- Exercise prompt
Output the full listing word for word.
***** Information provided *****
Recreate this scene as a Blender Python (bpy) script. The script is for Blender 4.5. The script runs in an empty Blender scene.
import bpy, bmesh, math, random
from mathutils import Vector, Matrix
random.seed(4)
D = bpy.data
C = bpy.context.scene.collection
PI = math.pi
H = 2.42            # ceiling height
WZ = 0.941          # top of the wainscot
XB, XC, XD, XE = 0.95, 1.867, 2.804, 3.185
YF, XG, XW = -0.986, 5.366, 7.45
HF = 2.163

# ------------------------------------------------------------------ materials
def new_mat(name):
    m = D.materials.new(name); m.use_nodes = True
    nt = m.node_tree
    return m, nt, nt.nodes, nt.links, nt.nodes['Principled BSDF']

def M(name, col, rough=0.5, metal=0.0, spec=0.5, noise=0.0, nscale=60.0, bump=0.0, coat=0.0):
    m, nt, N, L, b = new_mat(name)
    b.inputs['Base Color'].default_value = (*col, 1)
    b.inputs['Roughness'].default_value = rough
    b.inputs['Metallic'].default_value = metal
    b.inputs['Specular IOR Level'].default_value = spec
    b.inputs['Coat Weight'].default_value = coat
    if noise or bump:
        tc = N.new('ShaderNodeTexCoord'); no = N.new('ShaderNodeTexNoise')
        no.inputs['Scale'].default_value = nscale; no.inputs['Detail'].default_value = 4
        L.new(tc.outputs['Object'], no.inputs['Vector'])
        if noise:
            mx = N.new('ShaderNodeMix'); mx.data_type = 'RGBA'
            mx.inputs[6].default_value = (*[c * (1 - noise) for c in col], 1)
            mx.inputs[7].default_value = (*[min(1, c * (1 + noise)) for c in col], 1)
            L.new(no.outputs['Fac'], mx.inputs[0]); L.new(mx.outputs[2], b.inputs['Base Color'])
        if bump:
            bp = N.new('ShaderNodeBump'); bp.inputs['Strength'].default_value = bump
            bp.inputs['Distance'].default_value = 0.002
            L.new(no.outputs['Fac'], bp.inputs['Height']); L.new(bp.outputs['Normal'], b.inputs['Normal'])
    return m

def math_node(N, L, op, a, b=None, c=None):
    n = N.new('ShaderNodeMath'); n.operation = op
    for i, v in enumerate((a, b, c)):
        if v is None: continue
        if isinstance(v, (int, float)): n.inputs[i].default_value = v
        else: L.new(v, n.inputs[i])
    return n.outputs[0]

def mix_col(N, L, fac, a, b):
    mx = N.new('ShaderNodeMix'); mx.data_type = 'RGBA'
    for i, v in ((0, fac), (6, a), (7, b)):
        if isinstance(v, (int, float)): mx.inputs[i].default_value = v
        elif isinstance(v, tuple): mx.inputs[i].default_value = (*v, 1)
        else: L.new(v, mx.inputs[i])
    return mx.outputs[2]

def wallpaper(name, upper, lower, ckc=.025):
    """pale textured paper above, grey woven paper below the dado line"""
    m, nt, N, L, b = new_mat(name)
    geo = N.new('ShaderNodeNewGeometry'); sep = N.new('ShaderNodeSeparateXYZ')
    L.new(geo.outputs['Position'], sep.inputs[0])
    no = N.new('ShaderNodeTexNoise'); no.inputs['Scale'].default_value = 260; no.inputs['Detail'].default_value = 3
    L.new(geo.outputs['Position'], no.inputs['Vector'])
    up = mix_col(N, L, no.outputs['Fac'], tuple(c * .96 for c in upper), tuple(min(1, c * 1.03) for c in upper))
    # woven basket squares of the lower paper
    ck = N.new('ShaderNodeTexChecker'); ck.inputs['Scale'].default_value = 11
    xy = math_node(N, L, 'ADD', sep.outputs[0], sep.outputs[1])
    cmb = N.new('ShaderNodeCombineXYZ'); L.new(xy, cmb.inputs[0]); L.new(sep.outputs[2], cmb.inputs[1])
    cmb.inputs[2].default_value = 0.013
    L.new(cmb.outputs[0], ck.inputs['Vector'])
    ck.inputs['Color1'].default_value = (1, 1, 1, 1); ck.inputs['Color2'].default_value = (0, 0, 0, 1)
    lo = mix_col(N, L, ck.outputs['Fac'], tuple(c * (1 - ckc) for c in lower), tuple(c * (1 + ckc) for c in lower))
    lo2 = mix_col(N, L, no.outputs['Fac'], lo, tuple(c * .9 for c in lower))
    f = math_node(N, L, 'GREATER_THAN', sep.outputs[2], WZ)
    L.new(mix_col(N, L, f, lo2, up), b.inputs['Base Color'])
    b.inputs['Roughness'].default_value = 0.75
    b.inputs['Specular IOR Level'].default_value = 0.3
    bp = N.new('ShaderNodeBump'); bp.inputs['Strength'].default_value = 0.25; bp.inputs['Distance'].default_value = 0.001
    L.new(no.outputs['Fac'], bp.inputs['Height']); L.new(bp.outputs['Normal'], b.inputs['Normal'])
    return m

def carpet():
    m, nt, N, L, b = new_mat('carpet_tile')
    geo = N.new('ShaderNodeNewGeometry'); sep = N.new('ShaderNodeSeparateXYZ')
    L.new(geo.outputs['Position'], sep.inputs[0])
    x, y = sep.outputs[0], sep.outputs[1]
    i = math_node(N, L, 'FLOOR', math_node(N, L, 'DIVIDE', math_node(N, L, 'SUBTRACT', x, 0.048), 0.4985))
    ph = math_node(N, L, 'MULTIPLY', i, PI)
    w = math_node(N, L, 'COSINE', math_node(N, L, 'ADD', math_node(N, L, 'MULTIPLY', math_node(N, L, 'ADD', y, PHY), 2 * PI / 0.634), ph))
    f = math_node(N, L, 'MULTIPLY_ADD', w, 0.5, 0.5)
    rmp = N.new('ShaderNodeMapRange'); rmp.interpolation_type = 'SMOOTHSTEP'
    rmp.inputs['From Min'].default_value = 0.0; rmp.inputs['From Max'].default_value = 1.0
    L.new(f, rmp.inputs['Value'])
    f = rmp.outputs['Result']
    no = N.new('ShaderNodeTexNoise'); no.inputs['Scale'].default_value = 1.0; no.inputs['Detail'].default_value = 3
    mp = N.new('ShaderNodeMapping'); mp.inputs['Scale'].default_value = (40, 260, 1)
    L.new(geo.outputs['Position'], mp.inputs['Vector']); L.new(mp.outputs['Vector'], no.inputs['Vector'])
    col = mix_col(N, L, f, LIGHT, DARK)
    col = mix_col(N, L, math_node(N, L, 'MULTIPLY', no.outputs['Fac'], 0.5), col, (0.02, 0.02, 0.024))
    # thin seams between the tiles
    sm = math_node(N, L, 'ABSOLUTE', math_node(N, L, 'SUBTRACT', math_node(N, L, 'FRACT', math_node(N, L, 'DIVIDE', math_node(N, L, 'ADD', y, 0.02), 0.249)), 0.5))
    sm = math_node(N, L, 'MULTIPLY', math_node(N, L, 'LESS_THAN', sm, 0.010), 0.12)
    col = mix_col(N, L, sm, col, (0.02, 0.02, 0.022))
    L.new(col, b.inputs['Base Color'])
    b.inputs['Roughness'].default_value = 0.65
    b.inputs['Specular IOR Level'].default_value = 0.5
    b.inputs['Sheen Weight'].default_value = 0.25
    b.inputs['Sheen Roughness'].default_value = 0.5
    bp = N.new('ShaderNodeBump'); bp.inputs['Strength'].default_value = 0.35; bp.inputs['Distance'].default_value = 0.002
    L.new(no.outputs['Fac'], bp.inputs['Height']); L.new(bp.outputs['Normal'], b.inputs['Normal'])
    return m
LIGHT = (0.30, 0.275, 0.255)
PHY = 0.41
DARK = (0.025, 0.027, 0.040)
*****
- Written reply
Recreate this scene as a Blender Python (bpy) script. The script is for Blender 4.5. The script runs in an empty Blender scene.
import bpy, bmesh, math, random
from mathutils import Vector, Matrix
random.seed(4)
D = bpy.data
C = bpy.context.scene.collection
PI = math.pi
H = 2.42            # ceiling height
WZ = 0.941          # top of the wainscot
XB, XC, XD, XE = 0.95, 1.867, 2.804, 3.185
YF, XG, XW = -0.986, 5.366, 7.45
HF = 2.163

# ------------------------------------------------------------------ materials
def new_mat(name):
    m = D.materials.new(name); m.use_nodes = True
    nt = m.node_tree
    return m, nt, nt.nodes, nt.links, nt.nodes['Principled BSDF']

def M(name, col, rough=0.5, metal=0.0, spec=0.5, noise=0.0, nscale=60.0, bump=0.0, coat=0.0):
    m, nt, N, L, b = new_mat(name)
    b.inputs['Base Color'].default_value = (*col, 1)
    b.inputs['Roughness'].default_value = rough
    b.inputs['Metallic'].default_value = metal
    b.inputs['Specular IOR Level'].default_value = spec
    b.inputs['Coat Weight'].default_value = coat
    if noise or bump:
        tc = N.new('ShaderNodeTexCoord'); no = N.new('ShaderNodeTexNoise')
        no.inputs['Scale'].default_value = nscale; no.inputs['Detail'].default_value = 4
        L.new(tc.outputs['Object'], no.inputs['Vector'])
        if noise:
            mx = N.new('ShaderNodeMix'); mx.data_type = 'RGBA'
            mx.inputs[6].default_value = (*[c * (1 - noise) for c in col], 1)
            mx.inputs[7].default_value = (*[min(1, c * (1 + noise)) for c in col], 1)
            L.new(no.outputs['Fac'], mx.inputs[0]); L.new(mx.outputs[2], b.inputs['Base Color'])
        if bump:
            bp = N.new('ShaderNodeBump'); bp.inputs['Strength'].default_value = bump
            bp.inputs['Distance'].default_value = 0.002
            L.new(no.outputs['Fac'], bp.inputs['Height']); L.new(bp.outputs['Normal'], b.inputs['Normal'])
    return m

def math_node(N, L, op, a, b=None, c=None):
    n = N.new('ShaderNodeMath'); n.operation = op
    for i, v in enumerate((a, b, c)):
        if v is None: continue
        if isinstance(v, (int, float)): n.inputs[i].default_value = v
        else: L.new(v, n.inputs[i])
    return n.outputs[0]

def mix_col(N, L, fac, a, b):
    mx = N.new('ShaderNodeMix'); mx.data_type = 'RGBA'
    for i, v in ((0, fac), (6, a), (7, b)):
        if isinstance(v, (int, float)): mx.inputs[i].default_value = v
        elif isinstance(v, tuple): mx.inputs[i].default_value = (*v, 1)
        else: L.new(v, mx.inputs[i])
    return mx.outputs[2]

def wallpaper(name, upper, lower, ckc=.025):
    """pale textured paper above, grey woven paper below the dado line"""
    m, nt, N, L, b = new_mat(name)
    geo = N.new('ShaderNodeNewGeometry'); sep = N.new('ShaderNodeSeparateXYZ')
    L.new(geo.outputs['Position'], sep.inputs[0])
    no = N.new('ShaderNodeTexNoise'); no.inputs['Scale'].default_value = 260; no.inputs['Detail'].default_value = 3
    L.new(geo.outputs['Position'], no.inputs['Vector'])
    up = mix_col(N, L, no.outputs['Fac'], tuple(c * .96 for c in upper), tuple(min(1, c * 1.03) for c in upper))
    # woven basket squares of the lower paper
    ck = N.new('ShaderNodeTexChecker'); ck.inputs['Scale'].default_value = 11
    xy = math_node(N, L, 'ADD', sep.outputs[0], sep.outputs[1])
    cmb = N.new('ShaderNodeCombineXYZ'); L.new(xy, cmb.inputs[0]); L.new(sep.outputs[2], cmb.inputs[1])
    cmb.inputs[2].default_value = 0.013
    L.new(cmb.outputs[0], ck.inputs['Vector'])
    ck.inputs['Color1'].default_value = (1, 1, 1, 1); ck.inputs['Color2'].default_value = (0, 0, 0, 1)
    lo = mix_col(N, L, ck.outputs['Fac'], tuple(c * (1 - ckc) for c in lower), tuple(c * (1 + ckc) for c in lower))
    lo2 = mix_col(N, L, no.outputs['Fac'], lo, tuple(c * .9 for c in lower))
    f = math_node(N, L, 'GREATER_THAN', sep.outputs[2], WZ)
    L.new(mix_col(N, L, f, lo2, up), b.inputs['Base Color'])
    b.inputs['Roughness'].default_value = 0.75
    b.inputs['Specular IOR Level'].default_value = 0.3
    bp = N.new('ShaderNodeBump'); bp.inputs['Strength'].default_value = 0.25; bp.inputs['Distance'].default_value = 0.001
    L.new(no.outputs['Fac'], bp.inputs['Height']); L.new(bp.outputs['Normal'], b.inputs['Normal'])
    return m

def carpet():
    m, nt, N, L, b = new_mat('carpet_tile')
    geo = N.new('ShaderNodeNewGeometry'); sep = N.new('ShaderNodeSeparateXYZ')
    L.new(geo.outputs['Position'], sep.inputs[0])
    x, y = sep.outputs[0], sep.outputs[1]
    i = math_node(N, L, 'FLOOR', math_node(N, L, 'DIVIDE', math_node(N, L, 'SUBTRACT', x, 0.048), 0.4985))
    ph = math_node(N, L, 'MULTIPLY', i, PI)
    w = math_node(N, L, 'COSINE', math_node(N, L, 'ADD', math_node(N, L, 'MULTIPLY', math_node(N, L, 'ADD', y, PHY), 2 * PI / 0.634), ph))
    f = math_node(N, L, 'MULTIPLY_ADD', w, 0.5, 0.5)
    rmp = N.new('ShaderNodeMapRange'); rmp.interpolation_type = 'SMOOTHSTEP'
    rmp.inputs['From Min'].default_value = 0.0; rmp.inputs['From Max'].default_value = 1.0
    L.new(f, rmp.inputs['Value'])
    f = rmp.outputs['Result']
    no = N.new('ShaderNodeTexNoise'); no.inputs['Scale'].default_value = 1.0; no.inputs['Detail'].default_value = 3
    mp = N.new('ShaderNodeMapping'); mp.inputs['Scale'].default_value = (40, 260, 1)
    L.new(geo.outputs['Position'], mp.inputs['Vector']); L.new(mp.outputs['Vector'], no.inputs['Vector'])
    col = mix_col(N, L, f, LIGHT, DARK)
    col = mix_col(N, L, math_node(N, L, 'MULTIPLY', no.outputs['Fac'], 0.5), col, (0.02, 0.02, 0.024))
    # thin seams between the tiles
    sm = math_node(N, L, 'ABSOLUTE', math_node(N, L, 'SUBTRACT', math_node(N, L, 'FRACT', math_node(N, L, 'DIVIDE', math_node(N, L, 'ADD', y, 0.02), 0.249)), 0.5))
    sm = math_node(N, L, 'MULTIPLY', math_node(N, L, 'LESS_THAN', sm, 0.010), 0.12)
    col = mix_col(N, L, sm, col, (0.02, 0.02, 0.022))
    L.new(col, b.inputs['Base Color'])
    b.inputs['Roughness'].default_value = 0.65
    b.inputs['Specular IOR Level'].default_value = 0.5
    b.inputs['Sheen Weight'].default_value = 0.25
    b.inputs['Sheen Roughness'].default_value = 0.5
    bp = N.new('ShaderNodeBump'); bp.inputs['Strength'].default_value = 0.35; bp.inputs['Distance'].default_value = 0.002
    L.new(no.outputs['Fac'], bp.inputs['Height']); L.new(bp.outputs['Normal'], b.inputs['Normal'])
    return m
LIGHT = (0.30, 0.275, 0.255)
PHY = 0.41
DARK = (0.025, 0.027, 0.040)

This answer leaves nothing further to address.